Szkoły w Mampikony (Madagaskar)
Jakie to wszystko śliczne
Trudno nam wyobrazić sobie dziecko, które ma 11 lat, a nigdy nie trzymało w ręce książki. Takim dzieckiem była Lucie. Lucie jest półsierotą. Musiała zarabiać, chodząc po wiosce z wielkim tobołkiem i zbierając rzeczy do prania. W końcu udało jej się pójść do szkoły. Misjonarze pomogli. „Jakie to wszystko śliczne” mówiła, z przejęciem głaszcząc plecak, zeszyt, piórnik. Wyciągała po jednej kredce, ołówku, zachwycał ją zwykły długopis.
Gdybyśmy chcieli
Takiego szczęścia może być więcej, gdy będzie więcej szkół. Wiedzą o tym misjonarze i planują budowę następnych ośrodków w Antsohihikely, Tsimijaly i Ambodisatrana. Poprosili nas o sfinansowanie trzech szkół w tych miejscowościach. Razem: pięć klas lekcyjnych, 125 ławek, 5 tablic.
W placówkach tych dzieci nauczą się czytać i pisać. Poznają podstawy higieny: dowiedzą się o tragicznych skutkach picia zakażonej wody, o tym, jak zapobiegać malarii i chorobom pasożytniczym. Najzdolniejsi dostaną szansę na dalszą edukację w innych placówkach, czyli szansę na lepsze życie.
Szkoły w Mampikony (Madagaskar)
Dzieci, które nie idą do szkoły, pracują. Uprawiają ryż, maniok, cebulę, która wymaga podlewania cztery razy dziennie w prażącym słońcu. Produkują cegły z błota, rąbią drewno na opał, pasą zwierzęta.

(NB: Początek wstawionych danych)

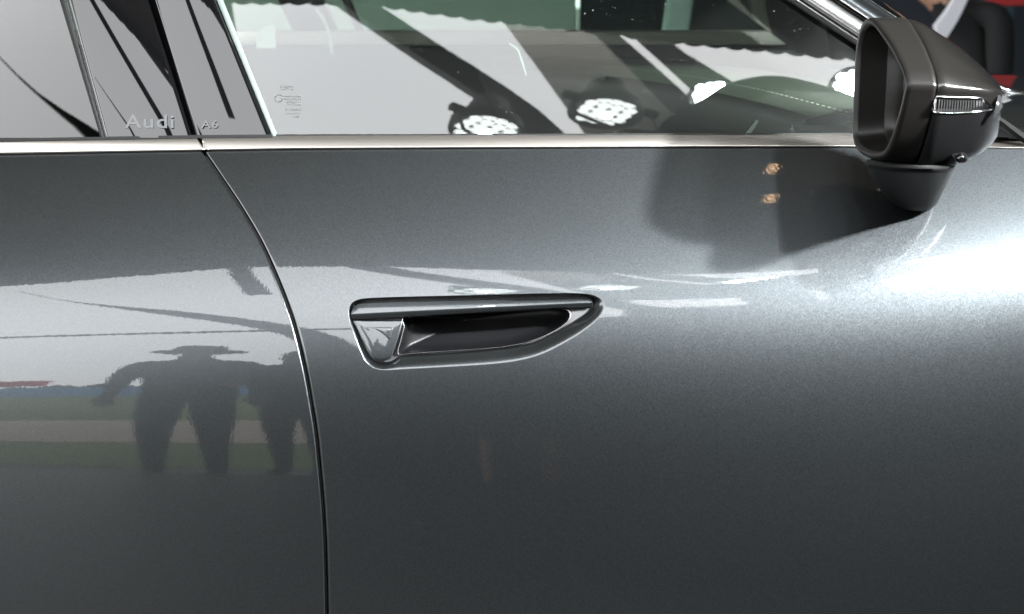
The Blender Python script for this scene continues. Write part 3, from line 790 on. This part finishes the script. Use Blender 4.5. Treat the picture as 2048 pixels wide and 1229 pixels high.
zt0, zc0, zb0 = zrow(1735, 37, -0.035), zrow(1813, 172, Yo0), zrow(1750, 329, -0.08)
sec = {}
sec['rim'] = msec(Xi0, Xo0, Yi0, Yo0, zt0, zc0, zb0)
Xi1, Xo1 = Xat(1778, Yi0), Xat(1872, Yo0 - 0.004)
zt1, zc1, zb1 = zrow(1800, 36, -0.035), zrow(1870, 174, Yo0 - 0.004), zrow(1815, 339, -0.09)
# bezel band between rim and seam, with the opening behind the rim
bez = [msec(Xi0 + 0.004, Xo0 + 0.002, Yi0, Yo0, zt0, zc0, zb0, 0.0085), msec(Xi0 + 0.0005, Xo0 + 0.0003, Yi0, Yo0, zt0, zc0, zb0, 0.0062), msec(Xi0 - 0.0005, Xo0 - 0.0003, Yi0, Yo0, zt0, zc0, zb0, 0.004),
       msec(Xi0, Xo0, Yi0, Yo0, zt0, zc0, zb0, 0.0018), msec(Xi0 + 0.002, Xo0 + 0.001, Yi0, Yo0, zt0, zc0, zb0, 0.0)]
for f in np.linspace(0.15, 1, 7):
    lerp = lambda a, b: a + (b - a) * f
    bez.append(msec(lerp(Xi0 + 0.002, Xi1), lerp(Xo0 + 0.001, Xo1), lerp(Yi0, Yi0 + 0.002), lerp(Yo0, Yo0 - 0.004), lerp(zt0, zt1), lerp(zc0, zc1), lerp(zb0, zb1)))
bez.append(msec(Xi1 + 0.0015, Xo1 + 0.0008, Yi0 + 0.001, Yo0 - 0.003, zt1, zc1, zb1, 0.003))
mirror = loft('side_mirror', bez, M['housing'], car, caps=False)
mirror['label'] = 'door mirror head with a dark grey bezel and black cap'
# inner tunnel and glass
tun = [msec(Xi0 + 0.003, Xo0 + 0.002, Yi0, Yo0, zt0, zc0, zb0, 0.008)]
for dx, ins in ((0.012, 0.0092), (0.026, 0.0115), (0.031, 0.0125)): tun.append(msec(Xi0 + dx, Xo0 + dx, Yi0, Yo0, zt0, zc0, zb0, ins))
loft('mirror_tunnel', tun, M['housing'], mirror, caps=False)
tun = [msec(Xi0 + dx, Xo0 + dx, Yi0, Yo0, zt0, zc0, zb0, ins) for dx, ins in ((0.0308, 0.0112), (0.0312, 0.0165), (0.046, 0.018), (0.051, 0.0215))]
loft('mirror_glass_frame', tun, M['housing'], mirror, caps=False)
g = msec(Xi0 + 0.048, Xo0 + 0.044, Yi0, Yo0, zt0, zc0, zb0, 0.017)
mesh_obj('mirror_glass', g, [tuple(range(len(g)))], M['mirror'], mirror, smooth=False)
# shell in front of the seam: upper gloss cap, lower cover
NT = NU + NL
shell = []
fr = [0, 0.03, 0.15, 0.3, 0.45, 0.6, 0.72, 0.82, 0.9, 0.96, 1.0]
for f in fr:
    ins = 0.003 if f == 0 else 0.0
    pxo = 1875 + (2004 - 1875) * f
    Yo = Yo0 - 0.005 + 0.012 * f + 0.05 * max(0, f - 0.6) ** 2 * 2
    Yi = Yi0 - 0.02 * f
    Xo = Xat(pxo, Yo); Xi = Xi1 + 0.002 + (Xat(1992, Yi) - Xi1 - 0.002) * f
    apx = 1024 + F * (Xi + (Xo - Xi) * 0.3) / (1.6 + Yi + 0.3 * (Yo - Yi)); bpx = 1024 + F * (Xi + (Xo - Xi) * 0.45) / (1.6 + Yi + 0.45 * (Yo - Yi))
    yt = np.interp(apx, [1800, 1830, 1860, 1890, 1920, 1960, 1985, 2004], [36, 44, 63, 83, 104, 139, 164, 186])
    yb = np.interp(bpx, [1815, 1850, 1880, 1900, 1940, 1965, 1980, 1996, 2004], [339, 341, 338, 333, 320, 305, 291, 266, 252])
    zt = zrow(1900, yt, 0.3 * Yo + 0.7 * Yi); zb = zrow(1900, yb, (Yi + Yo) / 2); zc = zrow(1900, 175 + 8 * f, Yo)
    shell.append(msec(Xi, Xo, Yi, Yo, zt, zc, zb, ins))
n = NT; cutL = NU - 1          # index where the outer crest lies
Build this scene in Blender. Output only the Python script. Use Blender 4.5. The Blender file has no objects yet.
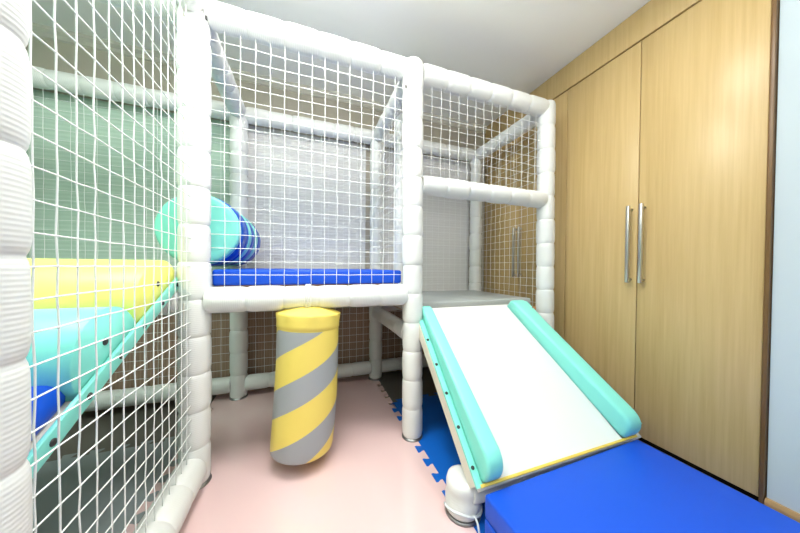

Wszystko to za stawki, które nie wystarczają, by przeżyć. Dzieci więc często wchodzą w konflikt z prawem.
Lucien mieszka w położonej w buszu wiosce w małym szałasie z bambusa. Jego rodzice wychowują siedmioro dzieci. W czasie suszy dwa lata temu w ich wiosce spłonęło kilkaset domów i szkoła. Lucien ukończył trzy klasy gimnazjum, ale ponieważ jego szkoła się spaliła, nie mógł kontynuować nauki. Przyszedł 120 km pieszo do misji, by prosić o pomoc w nauce i możliwość zamieszkania w internacie. Był gotowy spać na ziemi, byle tylko pójść do szkoły.